Thaw Is Cleaners' Boon, Baffled Polar Bears' Bane

For the Japanese macaques at the Moscow Zoo, the weather is fine: Temperatures 10 degrees higher than usual are allowing them to spend most of their time outdoors.


But unseasonably warm February temperatures -- up to a high of 2 degrees Celsius on Thursday -- are not necessarily proving felicitous for humans.


The sudden thaw, courtesy of a favorable front from the Atlantic, is hard on clothing. Marina Lerner of California Cleaners said slushy streets have led to an increase in customers hard-pressed to maintain a neat appearance. "Some of them return a few days after cleaning," Lerner said. "And occasionally this stuff they spray the roads with literally eats up the color on coats and trousers."


Temperatures are expected to hover around zero until at least the end of the week.


The last time it was so warm was Feb. 13, 1990, when the mercury rose to a positively sweltering record high of 6.1 C. By comparison, the coldest temperature recorded for this time of year was minus 40.3 C on Feb. 19, 1900.


The warming trend could mean a savings of perhaps one-third of fuel output, said Anatoly Gertsen of the Fuel and Energy Department of the city government, which operates the city's centralized heating system. It takes a while to turn down the heat, however, as apartment residents have no doubt noticed. Gertsen said it takes 12 hours for the system to react.

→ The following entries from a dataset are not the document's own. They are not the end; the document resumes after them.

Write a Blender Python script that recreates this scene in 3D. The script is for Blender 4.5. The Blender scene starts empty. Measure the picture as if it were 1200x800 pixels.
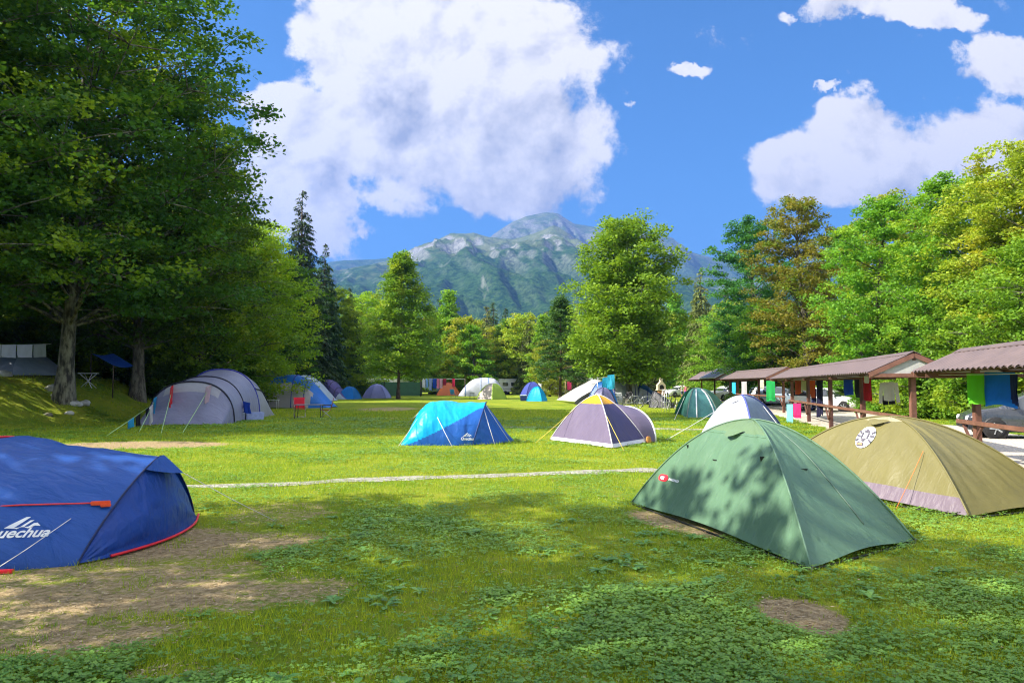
import bpy, bmesh, math, random
import numpy as np
from mathutils import Vector, Matrix
from mathutils.bvhtree import BVHTree

SC = bpy.context.scene
COL = SC.collection
# ------------------------------------------------------------------ camera
FPX, H0, PITCH = 867.0, 1.65, math.atan(50 / 867.0)
cd = bpy.data.cameras.new('camera'); cam = bpy.data.objects.new('camera', cd); COL.objects.link(cam)
cam.location = (0, 0, H0); cam.rotation_euler = (math.pi / 2 + PITCH, 0, 0)
cd.sensor_width = 36; cd.lens = 36 * FPX / 1200; cd.clip_start = 0.05; cd.clip_end = 30000
SC.camera = cam
# ------------------------------------------------------------------ light
SUN_EL, SUN_ROT = math.radians(40), math.radians(258)
sx, sy = math.sin(SUN_ROT) * math.cos(SUN_EL), math.cos(SUN_ROT) * math.cos(SUN_EL)
SUN_TO = Vector((sx, sy, math.sin(SUN_EL)))
sd = bpy.data.lights.new('sun', 'SUN'); sd.energy = 5.0; sd.angle = math.radians(0.5); sd.color = (1.0, 0.93, 0.80)
so = bpy.data.objects.new('sun', sd); COL.objects.link(so)
so.rotation_euler = (-SUN_TO).to_track_quat('-Z', 'Y').to_euler(); so.location = (-40, -10, 40)
SC.view_settings.view_transform = 'Standard'; SC.view_settings.look = 'None'
SC.view_settings.exposure = 1.50; SC.view_settings.gamma = 1.0
SC.view_settings.use_curve_mapping = False
SC.render.engine = 'CYCLES'
cy = SC.cycles
cy.use_denoising = True; cy.max_bounces = 6; cy.diffuse_bounces = 3; cy.glossy_bounces = 2
cy.transmission_bounces = 4; cy.volume_bounces = 0; cy.transparent_max_bounces = 12
cy.caustics_reflective = False; cy.caustics_refractive = False
cy.pixel_filter_type = 'BLACKMAN_HARRIS'; cy.filter_width = 1.15; cy.sample_clamp_indirect = 6.0; cy.use_adaptive_sampling = True; cy.adaptive_threshold = 0.02

# world: physical sky with procedural cumulus in it
W = bpy.data.worlds.new('World'); SC.world = W; W.use_nodes = True
nt = W.node_tree; nt.nodes.clear()
class NB:
    def __init__(s, nt): s.nt = nt
    def n(s, t, **k):
        o = s.nt.nodes.new(t)
        for a, b in k.items(): setattr(o, a, b)
        return o
    def l(s, a, b): s.nt.links.new(a, b)
    def put(s, sock, v):
        if isinstance(v, bpy.types.NodeSocket): s.l(v, sock)
        else: sock.default_value = v
    def m(s, op, a, b=0.0, c=None, clamp=False):
        o = s.n('ShaderNodeMath', operation=op, use_clamp=clamp)
        s.put(o.inputs[0], a); s.put(o.inputs[1], b)
        if c is not None: s.put(o.inputs[2], c)
        return o.outputs[0]
    def v(s, op, a, b=(0, 0, 0)):
        o = s.n('ShaderNodeVectorMath', operation=op)
        s.put(o.inputs[0], a); s.put(o.inputs[1], b)
        return o.outputs[1] if op in ('LENGTH', 'DISTANCE', 'DOT_PRODUCT') else o.outputs[0]
    def noise(s, vec, scale, detail=4, rough=.55, dist=0.0, out=0):
        o = s.n('ShaderNodeTexNoise'); o.inputs['Scale'].default_value = scale
        o.inputs['Detail'].default_value = detail; o.inputs['Roughness'].default_value = rough
        o.inputs['Distortion'].default_value = dist
        if vec is not None: s.l(vec, o.inputs['Vector'])
        return o.outputs[out]
    def ramp(s, f, lo, hi, a=0.0, b=1.0, smooth=True):
        o = s.n('ShaderNodeMapRange'); o.interpolation_type = 'SMOOTHSTEP' if smooth else 'LINEAR'
        s.put(o.inputs[0], f)
        for i, x in zip((1, 2, 3, 4), (lo, hi, a, b)): s.put(o.inputs[i], x)
        return o.outputs[0]
    def mix(s, f, a, b, mode='MIX'):
        o = s.n('ShaderNodeMix', data_type='RGBA', blend_type=mode)
        s.put(o.inputs[0], f); s.put(o.inputs[6], a if not isinstance(a, tuple) else (*a[:3], 1))
        s.put(o.inputs[7], b if not isinstance(b, tuple) else (*b[:3], 1))
        return o.outputs[2]
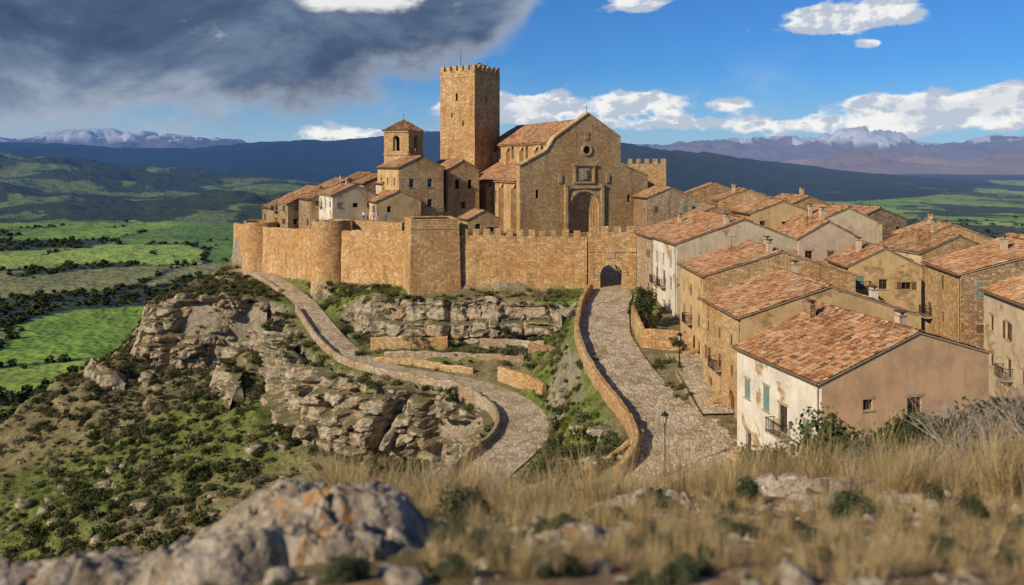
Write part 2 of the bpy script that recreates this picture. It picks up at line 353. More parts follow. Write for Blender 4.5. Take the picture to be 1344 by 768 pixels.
gy=np.r_[np.linspace(-80,18,30),np.arange(20,200,.6),np.linspace(202,380,40)]
GX,GY=np.meshgrid(gx,gy);GZ=np.full(GX.shape,-152.)
for f in of:
    for k in range(1,len(f)-1):
        a,b,c=[ov[i] for i in (f[0],f[k],f[k+1])];za,zb,zc=[VZ[i] for i in (f[0],f[k],f[k+1])]
        x0,x1=min(a.x,b.x,c.x),max(a.x,b.x,c.x);y0,y1=min(a.y,b.y,c.y),max(a.y,b.y,c.y)
        i0,i1=np.searchsorted(gx,x0),np.searchsorted(gx,x1,'right');j0,j1=np.searchsorted(gy,y0),np.searchsorted(gy,y1,'right')
        if i1<=i0 or j1<=j0:continue
        X=GX[j0:j1,i0:i1];Y=GY[j0:j1,i0:i1]
        det=(b.y-c.y)*(a.x-c.x)+(c.x-b.x)*(a.y-c.y)
        if abs(det)<1e-9:continue
        l1=((b.y-c.y)*(X-c.x)+(c.x-b.x)*(Y-c.y))/det;l2=((c.y-a.y)*(X-c.x)+(a.x-c.x)*(Y-c.y))/det;l3=1-l1-l2
        m=(l1>=-1e-6)&(l2>=-1e-6)&(l3>=-1e-6);Z=l1*za+l2*zb+l3*zc
        GZ[j0:j1,i0:i1]=np.where(m,Z,GZ[j0:j1,i0:i1])
for _ in range(1):
    Zp=np.pad(GZ,1,'edge');GZ=(Zp[1:-1,1:-1]*4+Zp[:-2,1:-1]+Zp[2:,1:-1]+Zp[1:-1,:-2]+Zp[1:-1,2:])/8
def dline(X,Y,Q,step=2):
    d=np.full(X.shape,1e9);zz=np.zeros(X.shape)
    for q in Q[::step]:
        dd=np.hypot(X-q[0],Y-q[1]);m=dd<d;d=np.where(m,dd,d);zz=np.where(m,q[2],zz)
    return d,zz
m_=(GX>-76)&(GX<40)&(GY>50)&(GY<185)
dS=np.full(GX.shape,1e3);dL=np.full(GX.shape,1e3);dC=np.full(GX.shape,1e3)
dS[m_],_=dline(GX[m_],GY[m_],SS,1);dL[m_],_=dline(GX[m_],GY[m_],LL,1);dC[m_],_=dline(GX[m_],GY[m_],CTOP,1)
dR=np.minimum(dS-4,dL-2.6)
gyz,gxz=np.gradient(GZ,gy,gx);slope=np.hypot(gxz,gyz)
amp=sst(0,4,dR)*(.35+np.clip(slope,0,1.4)*.9)*(.12+.88*sst(1.5,5.5,dC))
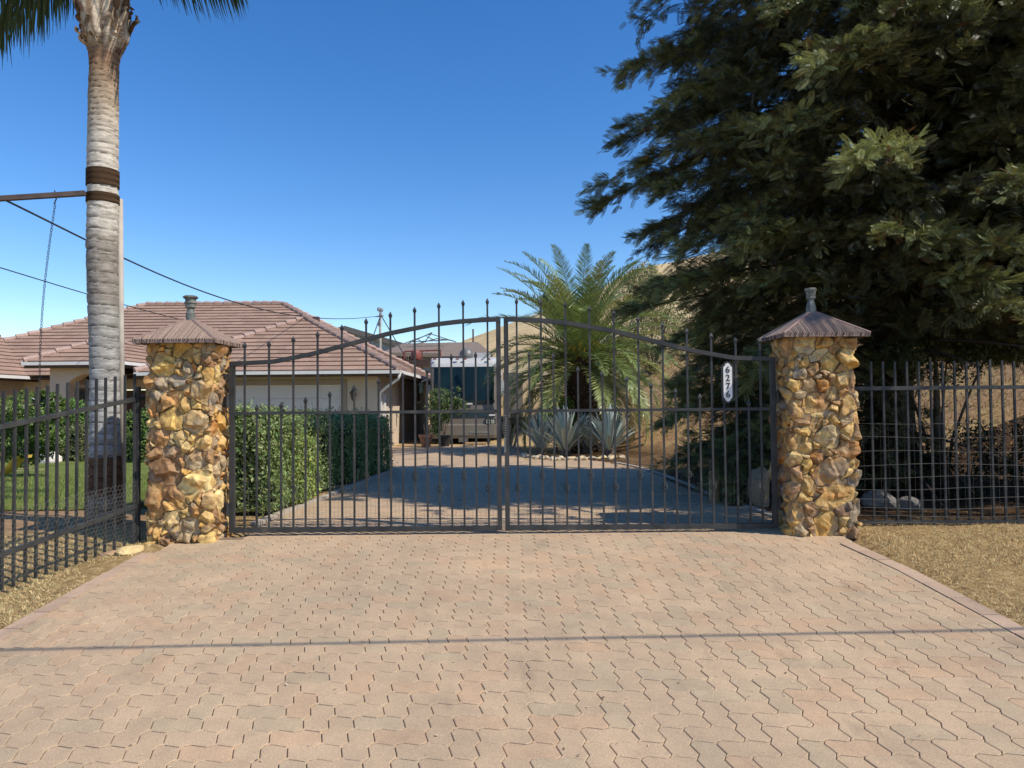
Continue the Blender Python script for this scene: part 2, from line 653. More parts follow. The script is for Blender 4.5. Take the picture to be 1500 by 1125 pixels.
def build_pavers():
    """zigzag interlocking pavers laid in a right-angle herringbone"""
    base = np.array([0.50, 0.372, 0.248])
    amp, gap, bv = 0.0105, 0.0021, 0.0030
    x0, y0 = -2.97, -2.25
    K = [0.0, 0.19, 0.81]
    FV = [0.0, 1.0, -1.0]

    def edge(fixed, lo, hi, vertical):
        """points along a lattice line from lo to hi (ascending), both ends included"""
        pts = []
        for c in range(lo, hi):
            for k, f in zip(K, FV):
                t, d = (c + k) * P, f * amp
                pts.append((fixed * P + d, t) if vertical else (t, fixed * P + d * .8))
        pts.append((fixed * P, hi * P) if vertical else (hi * P, fixed * P))
        return pts
    V_all, C_all = [], []
    faces = {}
    k = 0
    ni = (-72, 53)
    nj = (0, 246)
    ok = lambda i, j: paved(x0 + (i + .5) * P, y0 + (j + .5) * P)
    for i in range(*ni):
        for j in range(*nj):
            if not ok(i, j): continue
            m = (i + j) % 4
            if m == 0:
                w_, h_ = (2, 1) if ok(i + 1, j) else (1, 1)
            elif m == 1:
                if ok(i - 1, j): continue
                w_, h_ = 1, 1
            elif m == 2:
                w_, h_ = (1, 2) if ok(i, j + 1) else (1, 1)
            else:
                if ok(i, j - 1): continue
                w_, h_ = 1, 1
            bot = edge(j, i, i + w_, False)
            rgt = edge(i + w_, j, j + h_, True)
            top = edge(j + h_, i, i + w_, False)[::-1]
            lft = edge(i, j, j + h_, True)[::-1]
            ring = np.array(bot[:-1] + rgt[:-1] + top[:-1] + lft[:-1])
            nb, nr, ntp = len(bot) - 1, len(rgt) - 1, len(top) - 1
            n = len(ring)
            sx, sy = np.zeros(n), np.zeros(n)
            sy[:nb + 1] = 1
            sx[nb:nb + nr + 1] = -1
            sy[nb + nr:nb + nr + ntp + 1] = -1
            sx[nb + nr + ntp:] = 1
            sx[0] = 1
            off = np.stack([sx, sy], 1)
            r0 = ring + off * gap + np.array([x0, y0])
            r1_ = ring + off * (gap + bv) + np.array([x0, y0])
            cx, cy = x0 + (i + w_ / 2) * P, y0 + (j + h_ / 2) * P
            jz = RNG.normal(0, 0.0007)
            tx, ty = RNG.normal(0, 0.004, 2)

            def zz(r, o):
                return gnp(r[:, 1]) + o + jz + tx * (r[:, 0] - cx) + ty * (r[:, 1] - cy)
            rings = [np.c_[r0, zz(r0, -0.014)], np.c_[r0, zz(r0, -0.0022)], np.c_[r1_, zz(r1_, 0.0)]]
            if cy > 17: rings = rings[1:]
            V_all.append(np.concatenate(rings))
            for q_ in range(len(rings) - 1):
                a_ = k + q_ * n
                for q in range(n):
                    faces.setdefault(4, []).append((a_ + q, a_ + (q + 1) % n, a_ + n + (q + 1) % n, a_ + n + q))
            faces.setdefault(n, []).append(tuple(k + (len(rings) - 1) * n + q for q in range(n)))
            u = RNG.random()
            b = base * (1 + RNG.normal(0, 0.022))
            patch = vnoise(cx * 1.5 + 50, cy * 1.1 + 50, 5.5)
            if u < 0.12 + 0.15 * (patch > .6):
                b = b * np.array([0.94, 0.985, 0.99])
            elif u > 0.84:
                b = b * np.array([1.02, 0.968, 0.945])
            C_all.append(np.tile(b, (len(rings) * n, 1)))
            k += len(rings) * n
    tag(npmesh('driveway', np.concatenate(V_all), [np.array(v) for v in faces.values()], M['paver'], col=np.concatenate(C_all)), kind='structure')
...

But there is a flip side to fuel savings. Gertsen said temperature swings can damage pipes, causing metal fatigue and corrosion.


The warming trend is also troublesome for some of Moscow's biggest fans of cold weather: the polar bears at the zoo.


Yelena Mendosa of the zoo's press office said that although the ursine contingent occasionally enjoys sunbathing, the lack of snow which they use to clean themselves has turned their coats yellow.


Not to worry, says Anatoly Yakovlev, a spokesman for the Federal Hydro-Meteorological Services.


The current warming trend will be short-lived, he predicted, though declining to be specific on when wintry weather will return. Winter officially lasts for almost two more months, Yakovlev said, adding that in meteorological terms, spring usually arrives in Moscow around April 4. So don't put away those fur hats and coats just yet.